Als ich zurückkehrte, ging ich zum Chef von Swarovski, zog einen Ausdruck des New York Times-Artikels aus der Tasche und meinte, ich würde gerne Schlagringe mit Swarovski-Steinen besetzen lassen. Plötzlich war das gar kein Problem und man kam mir entgegen, indem man nichts verlangte und mir dann auch noch einen Haufen dieser diamantbesetzen Schlagringe abkaufte. Ein Mitglied der Familie Swarovski besitzt nun Schlagringe mit Swarovski-Steinen. Es war wie eine Performance.
Die Österreicher sind ja stolz, so ein bekanntes Unternehmen im Land zu haben ...
Die Tiroler selbst gehen kaum in die Kristallwelten, das ist eher etwas für die Touristen. Ich würde mich nicht trauen, einer Tirolerin etwas von Swarovski zu schenken, auch wenn es noch so teuer ist.
Im Moment arbeitest Du an der Fotoserie „Hard Hat and Soft Hard Hat“ gemeinsam mit dem österreichischen, in New York lebenden, Fotografen Christian Anwander. Wie kam es zu dieser Serie?

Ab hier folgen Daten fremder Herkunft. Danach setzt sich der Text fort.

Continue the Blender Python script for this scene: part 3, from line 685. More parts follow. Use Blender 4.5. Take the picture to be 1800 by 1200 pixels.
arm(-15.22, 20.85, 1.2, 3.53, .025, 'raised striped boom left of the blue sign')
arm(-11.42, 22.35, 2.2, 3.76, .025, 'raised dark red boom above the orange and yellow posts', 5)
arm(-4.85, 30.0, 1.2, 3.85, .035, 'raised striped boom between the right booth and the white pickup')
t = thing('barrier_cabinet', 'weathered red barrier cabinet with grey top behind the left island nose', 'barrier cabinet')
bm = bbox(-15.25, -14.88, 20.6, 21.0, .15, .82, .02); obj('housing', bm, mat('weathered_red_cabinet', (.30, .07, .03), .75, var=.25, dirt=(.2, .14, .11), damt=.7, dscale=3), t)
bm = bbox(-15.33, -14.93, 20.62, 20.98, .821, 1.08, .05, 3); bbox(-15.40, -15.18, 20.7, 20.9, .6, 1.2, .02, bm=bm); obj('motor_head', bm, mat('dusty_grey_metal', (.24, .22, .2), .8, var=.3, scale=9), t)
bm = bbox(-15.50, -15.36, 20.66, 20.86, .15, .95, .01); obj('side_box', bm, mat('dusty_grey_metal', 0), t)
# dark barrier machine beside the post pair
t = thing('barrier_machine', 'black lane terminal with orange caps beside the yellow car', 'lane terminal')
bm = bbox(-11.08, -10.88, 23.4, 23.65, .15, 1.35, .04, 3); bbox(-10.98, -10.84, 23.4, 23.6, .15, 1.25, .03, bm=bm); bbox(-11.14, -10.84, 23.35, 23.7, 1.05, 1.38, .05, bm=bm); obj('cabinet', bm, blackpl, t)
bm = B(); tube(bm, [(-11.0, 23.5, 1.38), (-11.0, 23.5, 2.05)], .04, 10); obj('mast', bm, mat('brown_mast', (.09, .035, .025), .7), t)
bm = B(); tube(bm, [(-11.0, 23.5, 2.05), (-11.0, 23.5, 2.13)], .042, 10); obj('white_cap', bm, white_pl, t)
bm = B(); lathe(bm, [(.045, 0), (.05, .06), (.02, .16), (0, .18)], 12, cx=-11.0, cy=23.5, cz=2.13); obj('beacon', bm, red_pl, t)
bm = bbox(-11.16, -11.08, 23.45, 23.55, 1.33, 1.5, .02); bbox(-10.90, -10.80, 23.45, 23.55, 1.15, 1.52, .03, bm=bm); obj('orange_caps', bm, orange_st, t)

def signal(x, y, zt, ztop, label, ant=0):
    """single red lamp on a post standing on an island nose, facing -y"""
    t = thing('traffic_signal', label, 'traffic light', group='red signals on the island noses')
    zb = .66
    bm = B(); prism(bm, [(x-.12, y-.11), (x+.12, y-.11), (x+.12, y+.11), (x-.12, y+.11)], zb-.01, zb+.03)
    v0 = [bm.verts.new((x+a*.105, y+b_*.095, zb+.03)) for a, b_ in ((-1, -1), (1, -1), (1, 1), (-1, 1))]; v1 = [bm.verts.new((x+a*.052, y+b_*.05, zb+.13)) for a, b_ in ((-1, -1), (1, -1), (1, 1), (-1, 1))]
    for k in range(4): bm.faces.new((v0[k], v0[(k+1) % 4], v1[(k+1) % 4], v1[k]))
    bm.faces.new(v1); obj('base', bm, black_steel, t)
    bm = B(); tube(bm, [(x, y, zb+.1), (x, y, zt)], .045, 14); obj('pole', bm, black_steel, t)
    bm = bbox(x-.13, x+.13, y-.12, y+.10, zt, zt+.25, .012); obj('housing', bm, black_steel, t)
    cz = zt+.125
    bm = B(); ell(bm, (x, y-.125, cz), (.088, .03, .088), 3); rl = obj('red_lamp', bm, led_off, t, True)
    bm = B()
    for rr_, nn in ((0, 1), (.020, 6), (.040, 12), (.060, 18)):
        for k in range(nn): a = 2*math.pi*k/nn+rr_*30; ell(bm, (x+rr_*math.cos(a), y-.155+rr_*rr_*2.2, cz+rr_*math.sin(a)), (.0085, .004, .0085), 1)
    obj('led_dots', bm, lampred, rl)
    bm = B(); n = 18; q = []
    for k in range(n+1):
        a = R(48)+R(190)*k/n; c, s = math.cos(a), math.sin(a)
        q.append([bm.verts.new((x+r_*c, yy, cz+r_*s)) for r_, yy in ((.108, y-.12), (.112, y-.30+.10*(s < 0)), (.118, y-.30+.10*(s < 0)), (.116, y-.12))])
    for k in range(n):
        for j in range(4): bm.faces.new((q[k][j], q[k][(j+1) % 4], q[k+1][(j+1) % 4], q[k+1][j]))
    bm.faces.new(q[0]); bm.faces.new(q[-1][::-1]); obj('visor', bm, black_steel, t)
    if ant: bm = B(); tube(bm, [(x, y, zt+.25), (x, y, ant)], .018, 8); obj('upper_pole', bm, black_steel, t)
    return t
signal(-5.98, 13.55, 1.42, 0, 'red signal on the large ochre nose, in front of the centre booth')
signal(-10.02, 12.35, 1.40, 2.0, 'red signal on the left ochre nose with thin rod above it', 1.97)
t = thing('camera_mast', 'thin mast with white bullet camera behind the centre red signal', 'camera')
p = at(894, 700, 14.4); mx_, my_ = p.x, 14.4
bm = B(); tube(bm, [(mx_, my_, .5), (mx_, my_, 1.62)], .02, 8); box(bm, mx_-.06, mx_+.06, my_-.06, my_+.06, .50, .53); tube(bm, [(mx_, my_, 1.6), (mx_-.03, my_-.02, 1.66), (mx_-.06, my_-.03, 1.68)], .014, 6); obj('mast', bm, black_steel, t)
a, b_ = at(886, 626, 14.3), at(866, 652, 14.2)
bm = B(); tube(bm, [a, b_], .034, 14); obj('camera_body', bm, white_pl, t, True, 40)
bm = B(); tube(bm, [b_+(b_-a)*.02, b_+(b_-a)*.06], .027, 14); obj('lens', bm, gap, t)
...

Christian und ich waren auf der Geburtstagsparty des österreichischen Regisseurs Marvin Kren, die damit endete, dass der bekannte Schauspieler Christoph Krutzler eine Ukulele in der Donau versenkte. Daraufhin meinte Christian: „Mit dem möchte ich eine Fotoserie machen!“. Ein paar Monate später setzten wir das in die Tat um und fuhren mit Christoph ins Burgenland, wo er mit meinen Hüten im Freien halbnackt posierte. Als Marvin Kren die Bilder sah, war er so begeistert, dass er bei mir und Christian eine Fotoarbeit in Auftrag gab, die in seinem neuen Film „Der weiße Kobold“ zu sehen sein wird.
Worum geht's in dem Film?
Darin besucht ein bösartiger Sammler, gespielt von Thomas Mraz, eine Kunstmesse, kauft eine Fotografie, die ihn mit einem meiner Hüte porträtiert, und hängt das Bild in Übergröße in seine Villa. Das ist jenes Foto, das von Christian und mir stammt! Ich spiele in der Komödie übrigens auch in einer kleinen Szene mit, in der Rolle meines Lebens: der des Künstlers!

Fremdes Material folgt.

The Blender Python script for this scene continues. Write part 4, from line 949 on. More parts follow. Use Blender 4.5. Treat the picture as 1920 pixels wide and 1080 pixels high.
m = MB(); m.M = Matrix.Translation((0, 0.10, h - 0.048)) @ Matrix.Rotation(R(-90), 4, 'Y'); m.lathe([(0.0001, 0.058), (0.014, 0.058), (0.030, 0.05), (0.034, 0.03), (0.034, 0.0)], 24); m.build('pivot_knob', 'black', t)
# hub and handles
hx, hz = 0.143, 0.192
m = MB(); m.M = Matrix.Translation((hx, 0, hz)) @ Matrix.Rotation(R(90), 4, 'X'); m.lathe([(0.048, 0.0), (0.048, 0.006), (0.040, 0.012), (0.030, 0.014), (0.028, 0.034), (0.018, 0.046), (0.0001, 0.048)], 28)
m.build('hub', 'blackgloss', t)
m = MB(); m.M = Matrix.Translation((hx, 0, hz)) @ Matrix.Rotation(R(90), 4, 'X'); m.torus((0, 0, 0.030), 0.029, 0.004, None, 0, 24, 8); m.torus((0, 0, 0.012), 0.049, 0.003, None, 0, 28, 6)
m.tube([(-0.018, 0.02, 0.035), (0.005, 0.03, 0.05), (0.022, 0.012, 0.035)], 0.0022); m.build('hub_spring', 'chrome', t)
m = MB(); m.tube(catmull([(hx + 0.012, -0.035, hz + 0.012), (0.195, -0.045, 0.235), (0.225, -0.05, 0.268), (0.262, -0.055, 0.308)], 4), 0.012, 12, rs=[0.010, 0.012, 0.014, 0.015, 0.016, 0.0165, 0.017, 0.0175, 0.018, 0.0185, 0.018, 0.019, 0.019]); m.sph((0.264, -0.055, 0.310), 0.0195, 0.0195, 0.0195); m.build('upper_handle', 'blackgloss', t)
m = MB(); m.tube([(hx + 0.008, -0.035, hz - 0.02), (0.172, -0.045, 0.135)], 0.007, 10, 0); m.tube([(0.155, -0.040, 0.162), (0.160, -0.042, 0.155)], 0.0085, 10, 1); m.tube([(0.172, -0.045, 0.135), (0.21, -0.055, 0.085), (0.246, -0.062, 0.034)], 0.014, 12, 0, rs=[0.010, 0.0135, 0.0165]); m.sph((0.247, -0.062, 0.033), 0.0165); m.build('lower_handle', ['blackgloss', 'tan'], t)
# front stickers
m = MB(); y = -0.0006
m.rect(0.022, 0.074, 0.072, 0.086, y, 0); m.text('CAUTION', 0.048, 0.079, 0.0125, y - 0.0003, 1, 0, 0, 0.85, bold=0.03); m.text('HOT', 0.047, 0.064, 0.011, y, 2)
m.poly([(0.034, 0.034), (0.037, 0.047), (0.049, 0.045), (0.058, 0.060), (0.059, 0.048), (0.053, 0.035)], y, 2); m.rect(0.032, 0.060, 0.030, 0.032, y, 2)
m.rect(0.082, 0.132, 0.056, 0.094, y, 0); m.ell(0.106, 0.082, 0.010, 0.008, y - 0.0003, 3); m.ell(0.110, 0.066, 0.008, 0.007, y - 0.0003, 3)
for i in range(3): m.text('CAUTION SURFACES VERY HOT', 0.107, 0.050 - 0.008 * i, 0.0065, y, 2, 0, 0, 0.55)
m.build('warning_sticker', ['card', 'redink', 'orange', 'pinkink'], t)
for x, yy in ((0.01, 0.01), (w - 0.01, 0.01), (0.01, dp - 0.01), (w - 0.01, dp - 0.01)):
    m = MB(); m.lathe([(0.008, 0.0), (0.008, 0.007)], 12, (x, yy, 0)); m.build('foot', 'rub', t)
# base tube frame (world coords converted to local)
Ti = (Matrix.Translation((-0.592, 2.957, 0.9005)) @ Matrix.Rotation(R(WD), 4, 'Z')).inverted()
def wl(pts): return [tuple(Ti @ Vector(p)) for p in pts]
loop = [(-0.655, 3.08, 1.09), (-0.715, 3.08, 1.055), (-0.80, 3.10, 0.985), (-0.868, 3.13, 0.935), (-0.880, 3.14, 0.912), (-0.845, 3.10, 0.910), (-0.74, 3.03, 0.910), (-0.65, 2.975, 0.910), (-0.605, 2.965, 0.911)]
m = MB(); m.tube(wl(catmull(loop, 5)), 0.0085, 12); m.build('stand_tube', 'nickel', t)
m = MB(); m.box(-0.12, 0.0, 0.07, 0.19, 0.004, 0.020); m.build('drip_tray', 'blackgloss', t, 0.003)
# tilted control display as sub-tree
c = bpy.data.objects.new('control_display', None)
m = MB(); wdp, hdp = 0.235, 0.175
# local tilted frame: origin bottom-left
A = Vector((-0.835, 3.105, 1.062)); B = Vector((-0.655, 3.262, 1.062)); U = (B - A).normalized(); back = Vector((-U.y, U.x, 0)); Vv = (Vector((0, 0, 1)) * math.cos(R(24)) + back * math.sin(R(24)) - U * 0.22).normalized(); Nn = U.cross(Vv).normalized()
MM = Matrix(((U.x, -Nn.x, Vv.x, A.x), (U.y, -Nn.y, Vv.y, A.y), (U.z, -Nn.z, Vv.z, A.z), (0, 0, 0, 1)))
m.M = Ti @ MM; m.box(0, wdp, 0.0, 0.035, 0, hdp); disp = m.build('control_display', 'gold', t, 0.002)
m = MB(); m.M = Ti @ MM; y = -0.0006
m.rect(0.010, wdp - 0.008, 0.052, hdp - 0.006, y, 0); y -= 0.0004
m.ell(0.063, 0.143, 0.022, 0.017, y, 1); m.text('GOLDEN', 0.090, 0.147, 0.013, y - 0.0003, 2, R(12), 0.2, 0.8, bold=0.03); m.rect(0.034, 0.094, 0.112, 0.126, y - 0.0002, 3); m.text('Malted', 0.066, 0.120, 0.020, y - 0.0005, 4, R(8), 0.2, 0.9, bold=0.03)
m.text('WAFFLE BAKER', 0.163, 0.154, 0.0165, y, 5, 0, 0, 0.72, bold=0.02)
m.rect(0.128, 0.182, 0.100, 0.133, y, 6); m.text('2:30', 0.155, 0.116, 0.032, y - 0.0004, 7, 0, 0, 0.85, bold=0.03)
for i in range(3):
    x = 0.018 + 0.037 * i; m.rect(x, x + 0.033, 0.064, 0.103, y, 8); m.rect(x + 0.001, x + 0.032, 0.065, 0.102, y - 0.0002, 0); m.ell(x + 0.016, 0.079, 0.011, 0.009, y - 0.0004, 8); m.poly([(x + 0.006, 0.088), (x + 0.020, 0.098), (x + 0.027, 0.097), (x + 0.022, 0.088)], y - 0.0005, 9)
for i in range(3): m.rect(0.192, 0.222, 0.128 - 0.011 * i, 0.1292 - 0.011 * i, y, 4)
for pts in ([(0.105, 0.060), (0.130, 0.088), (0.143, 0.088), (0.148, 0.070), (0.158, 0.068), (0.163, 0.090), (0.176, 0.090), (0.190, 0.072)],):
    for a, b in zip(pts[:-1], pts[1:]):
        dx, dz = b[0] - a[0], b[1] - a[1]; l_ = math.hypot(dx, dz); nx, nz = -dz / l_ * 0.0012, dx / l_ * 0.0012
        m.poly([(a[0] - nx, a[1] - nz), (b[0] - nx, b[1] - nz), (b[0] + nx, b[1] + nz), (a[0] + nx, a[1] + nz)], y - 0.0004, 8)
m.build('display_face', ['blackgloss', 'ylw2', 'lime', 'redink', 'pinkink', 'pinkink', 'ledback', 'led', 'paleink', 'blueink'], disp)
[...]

Richard Hoeck wurde 1965 in Hall in Tirol geboren, lebt und arbeitet in Wien und New York. Von 1983 bis 1990 studierte er an der Universität für angewandte Kunst in Wien bei Ernst Caramelle und Oswald Oberhuber. Zahlreiche Ausstellungen im In- und Ausland zeigen das vielseitige Schaffen (Installation, Skulptur, Objekt, Architektur, Edition, Video, Videoinstallation, Fotografie, Siebdruck, Kunst im öffentlichen Raum, Performance, Malerei).